### Given data
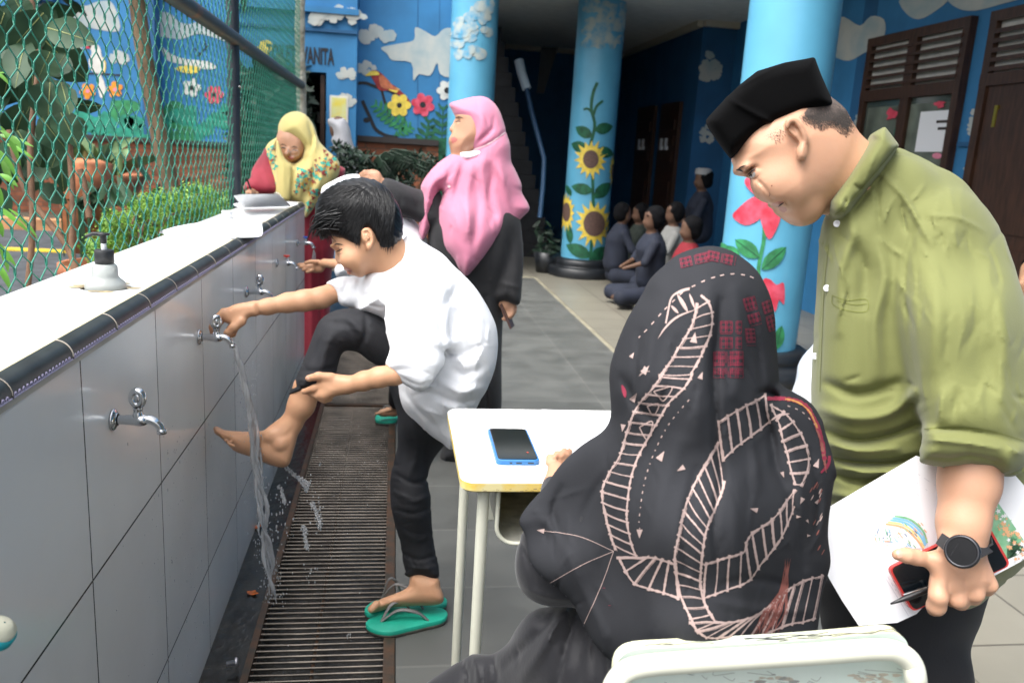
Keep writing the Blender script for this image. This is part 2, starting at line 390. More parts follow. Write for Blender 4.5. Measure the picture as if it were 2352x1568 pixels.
def inpoly(pl, x, y, sm=3):
    pl = cr(pl, sm, True) if sm else np.asarray(pl, float); return polysdf(pl, np.asarray(x), np.asarray(y)) > 0
def fieldmap(z, GX, GY):
    if np.isscalar(z): return np.full(GX.shape, float(z))
    z = np.asarray(z, float); num = 0; den = 0
    for x, y, v in z:
        w_ = 1 / (((GX - x) ** 2 + (GY - y) ** 2) + 400.) ** 1.3; num = num + w_ * v; den = den + w_
    return num / den
def bil(A, x, y):
    ny, nx = A.shape[:2]; x = np.clip(x, 0, nx - 1.001); y = np.clip(y, 0, ny - 1.001)
    i = x.astype(int); j = y.astype(int); u = (x - i)[..., None]; v = (y - j)[..., None]
    return (A[j, i] * (1 - u) + A[j, i + 1] * u) * (1 - v) + (A[j + 1, i] * (1 - u) + A[j + 1, i + 1] * u) * v
def sobj(fld, name, mats, parent, vox=.003, smooth=1, idxfn=None, lift=0.0):
    v, f = fld.mesh(vox, smooth, lift); idx = None
    if idxfn is not None:
        c = v[f].mean(1); px, py, d = pix(c); idx = idxfn(px, py, d)
    return mkobj(name, v, f, mats, parent, True, idx)
from mathutils.bvhtree import BVHTree
class Drape:
    """lays thin printed ribbons / patches on an existing mesh surface as seen through photo coordinates"""
    def __init__(s, obj):
        me = obj.data; n = len(me.vertices); co = np.empty(n * 3, np.float32); me.vertices.foreach_get('co', co)
        off = np.zeros(3); p = obj
        while p is not None: off = off + np.array(p.location); p = p.parent
        co = co.reshape(-1, 3) + off; 
        if len(me.loops) == 4 * len(me.polygons): fs = np.empty(len(me.loops), np.int32); me.polygons.foreach_get('vertices', fs); fl_ = [tuple(x) for x in fs.reshape(-1, 4).tolist()]
        else: fl_ = [tuple(p.vertices) for p in me.polygons]
        s.t = BVHTree.FromPolygons([tuple(x) for x in co.tolist()], fl_); s.v = []; s.f = []; s.i = []; s.off = off
    def hit(s, px, py, lift=.0007):
        r = ray(px, py); r = r / np.linalg.norm(r); h = s.t.ray_cast(Vector(EYE), Vector(r))
        if h[0] is None: return None
        n = np.array(h[1]); 
        if n @ r > 0: n = -n
        return np.array(h[0]) + n * lift
    def ribbon(s, pl, wd, m=0, step=5, dash=None, jit=0, lift=.0007, taper=False, n=None):
        pl = cr(pl, 6) if len(pl) > 2 else np.asarray(pl, float)
        seg = np.r_[0, np.cumsum(np.linalg.norm(np.diff(pl, axis=0), axis=1))]; k = max(2, int(seg[-1] / step)); t = np.linspace(0, seg[-1], k + 1)
        x = np.interp(t, seg, pl[:, 0]); y = np.interp(t, seg, pl[:, 1]); tx, ty = np.gradient(x), np.gradient(y); L = np.hypot(tx, ty) + 1e-9; nx, ny = -ty / L, tx / L
        prev = None
        for i in range(k + 1):
            if dash and ((t[i] % (dash[0] + dash[1])) > dash[0]): prev = None; continue
            w_ = wd * (1 + jit * (random.random() - .5)) / 2
            if taper: w_ *= max(.08, math.sin(math.pi * (i + .3) / (k + .6)) ** .7)
            a = s.hit(x[i] + nx[i] * w_, y[i] + ny[i] * w_, lift); b = s.hit(x[i] - nx[i] * w_, y[i] - ny[i] * w_, lift)
            if a is None or b is None or np.linalg.norm(a - b) > 4 * w_ * 2 * 2.2 / F + .01: prev = None; continue
            s.v += [a, b]; j = len(s.v)
            if prev is not None and np.linalg.norm(s.v[prev - 1] - b) < .04: s.f.append([prev - 2, prev - 1, j - 1, j - 2]); s.i.append(m)
            prev = j
        return s
    def patch(s, c, out, m=0, rings=3, lift=.0007):
        """star-convex patch: centre + outline in px"""
        pts = [s.hit(c[0], c[1], lift)]; out = np.asarray(out, float); n = len(out)
        if pts[0] is None: return s
        for r in range(1, rings + 1):
            for q in out:
                h = s.hit(c[0] + (q[0] - c[0]) * r / rings, c[1] + (q[1] - c[1]) * r / rings, lift)
                pts.append(h if h is not None else pts[0])
        b = len(s.v); s.v += pts
        for k in range(n): s.f.append([b, b + 1 + k, b + 1 + (k + 1) % n]); s.i.append(m)
        for r in range(rings - 1):
            for k in range(n):
                a0 = b + 1 + r * n; s.f.append([a0 + k, a0 + n + k, a0 + n + (k + 1) % n, a0 + (k + 1) % n]); s.i.append(m)
        return s
    def join(s, obj, mats):
        """merge the print into the garment's own mesh as extra material slots"""
        import bmesh
        if not s.f: return
        base = len(obj.data.materials)
        for m in mats: obj.data.materials.append(m)
        bm = bmesh.new(); bm.from_mesh(obj.data); vv = [bm.verts.new(tuple(np.asarray(x) - s.off)) for x in s.v]
        for f, i in zip(s.f, s.i):
            if len(set(f)) < 3: continue
            try: q = bm.faces.new([vv[k] for k in f])
            except ValueError: continue
            q.material_index = base + i; q.smooth = True
        bm.normal_update(); bm.to_mesh(obj.data); bm.free()
# ================================================================= THE SETTING
M = {}
M['dark_tile'] = tile_mat('dark_paving', (.095, .097, .09), (.13, .13, .12), .60, .40, (.03, .067, 0), 'xy', .005, .55, .12, .3, vscale=5, rvar=.12)
M['cream_tile'] = tile_mat('cream_tile', (.22, .205, .165), (.11, .10, .08), .40, .40, (.0, .05, 0), 'xy', .005, .35, .06, .3, vscale=4)
M['cream_strip'] = mat('cream_strip', (.26, .235, .17), .6, var=.2, vscale=6)
M['asphalt'] = mat('asphalt', (.045, .05, .055), .8, var=.4, vscale=6, bump=.3, bscale=90)
M['soil'] = mat('soil', (.05, .04, .025), .95, var=.4, vscale=12, bump=.6, bscale=40, bdist=.02)
M['wet'] = mat('wet_concrete', (.018, .017, .014), .22, var=.7, vscale=14, bump=.5, bscale=35, bdist=.006)
M['wet_iron'] = mat('wet_iron', (.105, .09, .075), .25, .6, var=.4, vscale=9, bump=.2, bscale=120)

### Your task
Restate the data above word for word. Do not include the images.

### Response below
Keep writing the Blender script for this image. This is part 2, starting at line 390. More parts follow. Write for Blender 4.5. Measure the picture as if it were 2352x1568 pixels.
def inpoly(pl, x, y, sm=3):
    pl = cr(pl, sm, True) if sm else np.asarray(pl, float); return polysdf(pl, np.asarray(x), np.asarray(y)) > 0
def fieldmap(z, GX, GY):
    if np.isscalar(z): return np.full(GX.shape, float(z))
    z = np.asarray(z, float); num = 0; den = 0
    for x, y, v in z:
        w_ = 1 / (((GX - x) ** 2 + (GY - y) ** 2) + 400.) ** 1.3; num = num + w_ * v; den = den + w_
    return num / den
def bil(A, x, y):
    ny, nx = A.shape[:2]; x = np.clip(x, 0, nx - 1.001); y = np.clip(y, 0, ny - 1.001)
    i = x.astype(int); j = y.astype(int); u = (x - i)[..., None]; v = (y - j)[..., None]
    return (A[j, i] * (1 - u) + A[j, i + 1] * u) * (1 - v) + (A[j + 1, i] * (1 - u) + A[j + 1, i + 1] * u) * v
def sobj(fld, name, mats, parent, vox=.003, smooth=1, idxfn=None, lift=0.0):
    v, f = fld.mesh(vox, smooth, lift); idx = None
    if idxfn is not None:
        c = v[f].mean(1); px, py, d = pix(c); idx = idxfn(px, py, d)
    return mkobj(name, v, f, mats, parent, True, idx)
from mathutils.bvhtree import BVHTree
class Drape:
    """lays thin printed ribbons / patches on an existing mesh surface as seen through photo coordinates"""
    def __init__(s, obj):
        me = obj.data; n = len(me.vertices); co = np.empty(n * 3, np.float32); me.vertices.foreach_get('co', co)
        off = np.zeros(3); p = obj
        while p is not None: off = off + np.array(p.location); p = p.parent
        co = co.reshape(-1, 3) + off; 
        if len(me.loops) == 4 * len(me.polygons): fs = np.empty(len(me.loops), np.int32); me.polygons.foreach_get('vertices', fs); fl_ = [tuple(x) for x in fs.reshape(-1, 4).tolist()]
        else: fl_ = [tuple(p.vertices) for p in me.polygons]
        s.t = BVHTree.FromPolygons([tuple(x) for x in co.tolist()], fl_); s.v = []; s.f = []; s.i = []; s.off = off
    def hit(s, px, py, lift=.0007):
        r = ray(px, py); r = r / np.linalg.norm(r); h = s.t.ray_cast(Vector(EYE), Vector(r))
        if h[0] is None: return None
        n = np.array(h[1]); 
        if n @ r > 0: n = -n
        return np.array(h[0]) + n * lift
    def ribbon(s, pl, wd, m=0, step=5, dash=None, jit=0, lift=.0007, taper=False, n=None):
        pl = cr(pl, 6) if len(pl) > 2 else np.asarray(pl, float)
        seg = np.r_[0, np.cumsum(np.linalg.norm(np.diff(pl, axis=0), axis=1))]; k = max(2, int(seg[-1] / step)); t = np.linspace(0, seg[-1], k + 1)
        x = np.interp(t, seg, pl[:, 0]); y = np.interp(t, seg, pl[:, 1]); tx, ty = np.gradient(x), np.gradient(y); L = np.hypot(tx, ty) + 1e-9; nx, ny = -ty / L, tx / L
        prev = None
        for i in range(k + 1):
            if dash and ((t[i] % (dash[0] + dash[1])) > dash[0]): prev = None; continue
            w_ = wd * (1 + jit * (random.random() - .5)) / 2
            if taper: w_ *= max(.08, math.sin(math.pi * (i + .3) / (k + .6)) ** .7)
            a = s.hit(x[i] + nx[i] * w_, y[i] + ny[i] * w_, lift); b = s.hit(x[i] - nx[i] * w_, y[i] - ny[i] * w_, lift)
            if a is None or b is None or np.linalg.norm(a - b) > 4 * w_ * 2 * 2.2 / F + .01: prev = None; continue
            s.v += [a, b]; j = len(s.v)
            if prev is not None and np.linalg.norm(s.v[prev - 1] - b) < .04: s.f.append([prev - 2, prev - 1, j - 1, j - 2]); s.i.append(m)
            prev = j
        return s
    def patch(s, c, out, m=0, rings=3, lift=.0007):
        """star-convex patch: centre + outline in px"""
        pts = [s.hit(c[0], c[1], lift)]; out = np.asarray(out, float); n = len(out)
        if pts[0] is None: return s
        for r in range(1, rings + 1):
            for q in out:
                h = s.hit(c[0] + (q[0] - c[0]) * r / rings, c[1] + (q[1] - c[1]) * r / rings, lift)
                pts.append(h if h is not None else pts[0])
        b = len(s.v); s.v += pts
        for k in range(n): s.f.append([b, b + 1 + k, b + 1 + (k + 1) % n]); s.i.append(m)
        for r in range(rings - 1):
            for k in range(n):
                a0 = b + 1 + r * n; s.f.append([a0 + k, a0 + n + k, a0 + n + (k + 1) % n, a0 + (k + 1) % n]); s.i.append(m)
        return s
    def join(s, obj, mats):
        """merge the print into the garment's own mesh as extra material slots"""
        import bmesh
        if not s.f: return
        base = len(obj.data.materials)
        for m in mats: obj.data.materials.append(m)
        bm = bmesh.new(); bm.from_mesh(obj.data); vv = [bm.verts.new(tuple(np.asarray(x) - s.off)) for x in s.v]
        for f, i in zip(s.f, s.i):
            if len(set(f)) < 3: continue
            try: q = bm.faces.new([vv[k] for k in f])
            except ValueError: continue
            q.material_index = base + i; q.smooth = True
        bm.normal_update(); bm.to_mesh(obj.data); bm.free()
# ================================================================= THE SETTING
M = {}
M['dark_tile'] = tile_mat('dark_paving', (.095, .097, .09), (.13, .13, .12), .60, .40, (.03, .067, 0), 'xy', .005, .55, .12, .3, vscale=5, rvar=.12)
M['cream_tile'] = tile_mat('cream_tile', (.22, .205, .165), (.11, .10, .08), .40, .40, (.0, .05, 0), 'xy', .005, .35, .06, .3, vscale=4)
M['cream_strip'] = mat('cream_strip', (.26, .235, .17), .6, var=.2, vscale=6)
M['asphalt'] = mat('asphalt', (.045, .05, .055), .8, var=.4, vscale=6, bump=.3, bscale=90)
M['soil'] = mat('soil', (.05, .04, .025), .95, var=.4, vscale=12, bump=.6, bscale=40, bdist=.02)
M['wet'] = mat('wet_concrete', (.018, .017, .014), .22, var=.7, vscale=14, bump=.5, bscale=35, bdist=.006)
M['wet_iron'] = mat('wet_iron', (.105, .09, .075), .25, .6, var=.4, vscale=9, bump=.2, bscale=120)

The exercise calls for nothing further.